Because the man could not communicate with officers, he may have violated a federal law, which states that anyone with a commercial driver’s license needs to be able to comprehend highway signs written in English and any instructions given by a law enforcement official.

But compounding this, according to Sanders, is the fact that New York offers its commercial driver’s license test in multiple languages.

“There may be a contradiction between federal law and New York state’s policy of giving tests,” he said.

The U.S. and state Departments of Transportation are investigating the cause of the crash along with state law enforcement, and the driver’s activities prior to hopping behind the wheel are being analyzed as well.
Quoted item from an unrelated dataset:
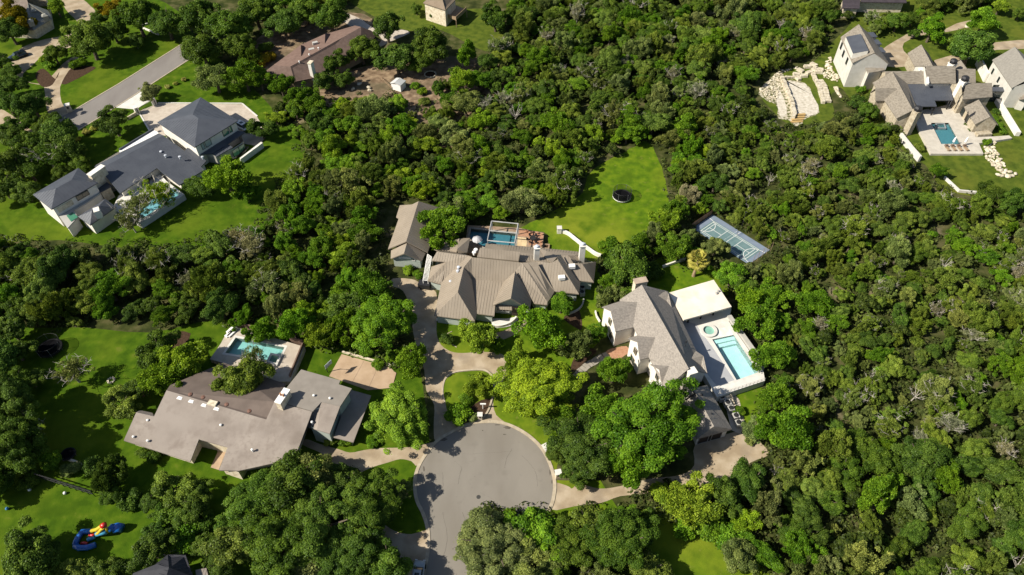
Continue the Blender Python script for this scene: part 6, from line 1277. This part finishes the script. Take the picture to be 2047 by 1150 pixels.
for it in range(30000):
    x = rs.uniform(-230, 260); y = rs.uniform(30, 300)
    px, py, dd = proj(x, y, 3.0)
    if not (-420 < px < 2480 and -130 < py < 1420): continue
    z, k, tn, R = zone_pick(px, py)
    if rs.random() < .22: R *= 1.3
    if it > 9000: R *= .75
    if it > 19000: R *= .68
    px, py, dd = proj(x, y, R*.95); rp = R*FPX/dd
    if clear_hit(px, py, rp): continue
    if near(x, y, R, .5): continue
    put(x, y, R)
    if px < -rp*.6 or px > PW+rp*.6 or py < -rp*.6 or py > PH+rp*.5: FAR.append((x, y, R, tn)); continue
    if R < 1.7 and k in ('oak','elm'): k = 'shrub'
    nm = kname(k, tn)
    if counts.get(nm, 0) + sum(1 for t in TREES if t['manual'] and kname(t['kind'], t['tone']) == nm) >= 295:
        FAR.append((x, y, R, tn)); continue
    counts[nm] = counts.get(nm, 0) + 1
    plant(x, y, R, k, tn, rs.uniform(.72, 1.12), px, py, False); TREES[-1]['zone'] = z
print('TREES', len(TREES), counts, 'FAR', len(FAR))
# the wood beyond the picture's edges, one mass
LP = [crown_pts(nclump=22, cr=.28, nleaf=48, leaf=.15, b=.75, zc=.95) for _ in range(3)]
vs_, fs_, as_ = [], [], []; off = 0
for x, y, R, tn in FAR:
    p, n, s, v = LP[rs.randrange(3)]; q = p*R + np.array([x, y, 0]); V, F, A = leaf_quads(q, n, s*R, v); vs_.append(V); fs_.append(F+off); as_.append(A); off += len(V)
if FAR:
    o = bpy.data.objects.new('far_woodland', raw_mesh('far_woodland', np.concatenate(vs_), np.concatenate(fs_), [LEAF], np.concatenate(as_))); col.objects.link(o); o.color = (.050,.075,.012,1); tag(o, 'dense green woodland stretching away around the edges', 'woodland', kind='stuff')
# low growth on the woodland floor
cp = []
while len(cp) < 4200:
    px, py = rs.uniform(-30,2080), rs.uniform(-30,1180)
    if any(inpoly(px, py, c) for c in CLEAR): continue
    q = P(px, py, 0); cp.append((q.x, q.y, rs.uniform(.6,1.9)))
cp = np.array(cp); N = 30; base = np.repeat(cp, N, 0); q = unit(rng.normal(size=(len(base),3))); q[:,2] = np.abs(q[:,2])
pos = np.stack([base[:,0]+q[:,0]*base[:,2], base[:,1]+q[:,1]*base[:,2], .05+q[:,2]*base[:,2]*.7], 1)
V, F, A = leaf_quads(pos, unit(q+np.array([0,0,.6])+rng.normal(size=q.shape)*.5), rng.uniform(.2,.45,len(pos)), rng.random(len(pos)))
o = bpy.data.objects.new('undergrowth', raw_mesh('undergrowth', V, F, [LEAF], A)); col.objects.link(o); o.color = (.060,.082,.018,1); tag(o, 'low green undergrowth covering the woodland floor', 'undergrowth', kind='stuff')
# ------------------------------------------------------------------ labels that single each tree out
MARKS = [((968,960),'the turning circle'),((1010,570),'the tan metal roof house'),((1320,690),'the white stucco house'),((1470,700),'the turquoise pool'),((430,850),'the taupe shingle house'),((520,700),'the green blue pool'),((730,735),'the small basketball court'),((280,340),'the modern dark roofed house'),((250,150),'the upper left street'),((620,110),'the red brown roofed house'),((1245,390),'the sunny lawn trampoline'),((1462,478),'the sport court'),((1395,520),'the palm tree'),((1600,190),'the gravel pad'),((1850,170),'the stone house'),((1890,270),'the courtyard pool'),((195,1068),'the inflatable slide'),((103,697),'the shaded trampoline'),((815,470),'the detached garage'),((985,465),'the pergola'),((793,165),'the garden shed'),((340,1130),'the charcoal roofed house'),((935,790),'the driveway island'),((880,10),'the cream house'),((1750,5),'the lodge roof'),((1430,1110),'the lower lawn'),((40,30),'the slate house')]
ORD = ['nearest','second nearest','third nearest','fourth nearest','fifth nearest','sixth nearest','seventh nearest','eighth nearest','ninth nearest','tenth nearest','eleventh nearest','twelfth nearest']
gr = {}
for t in TREES:
    b = min(MARKS, key=lambda m: (m[0][0]-t['px'])**2 + (m[0][1]-t['py'])**2); dx, dy = t['px']-b[0][0], t['py']-b[0][1]; t['d'] = math.hypot(dx, dy)
    t['rel'] = ('right of' if dx > 0 else 'left of') if abs(dx) > abs(dy) else ('in front of' if dy > 0 else 'behind'); t['mark'] = b[1]
    sz = ('large ' if t['R'] > 6.5 else 'small ' if t['R'] < 2.2 and t['kind'] != 'shrub' else ''); t['w'] = sz + (TONE[t['tone']] + ' ' if t['kind'] != 'dead' else 'bleached ') + ('ball shrub' if t['root'].name.startswith('ball') else {'cedar_tree':'cedar','live_oak_tree':'oak','ash_tree':'ash tree'}.get(kname(t['kind'],t['tone']), WORD[t['kind']]))
    gr.setdefault((t['w'], t['rel'], t['mark']), []).append(t)
ZN = {'right':'on the wooded right slope','top':'in the woods along the top','middle':'in the woods between the houses','left':'in the woods at the left','bottom':'in the woods at the lower right'}
for (w_, rel, mk_), l in gr.items():
    l.sort(key=lambda t: t['d'])
    for i, t in enumerate(l):
        if i < len(ORD):
            t['root']['label'] = f"{w_} {rel} {mk_}" + ('' if len(l) == 1 else f", the {ORD[i]} one"); t['root']['group'] = 'garden shrubs' if t['kind'] == 'shrub' else 'trees around the houses'
        else:
            zn = ZN.get(t.get('zone'), 'among the houses'); t['root']['label'] = f"{t['w']} {zn}, away from the houses"; t['root']['group'] = f"{t['w']} {zn}"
The bus was ending a journey from Foxwoods Resort Casino in Connecticut. A spokeswoman from the casino said it has not cut business ties with Star Tag and that it would not make any decisions until the investigation is complete.

The accident added another blemish on the increasingly scrutinized industry of tour buses.

This particular bus company, based in the largely Chinese enclave of Sunset Park in Brooklyn, has four violations on file with the federal DOT for speeding and following too closely, although none for fatigued drivers.

That was the cause of a gruesome bus accident in March last year, when a tour bus belonging to World Wide Tours bound for Manhattan overturned on Interstate 95 in the Bronx and was ripped apart by a light pole.

Fourteen people were killed and 19 were injured, and in the aftermath Gov. Andrew Cuomo vowed a crackdown on the industry, shutting down eight carriers in the state.

About a month and a half ago, federal officials, citing safety concerns, shuttered 26 bus companies that haul passengers for bottom barrel prices from Manhattan’s Chinatown to cities all over the East Coast.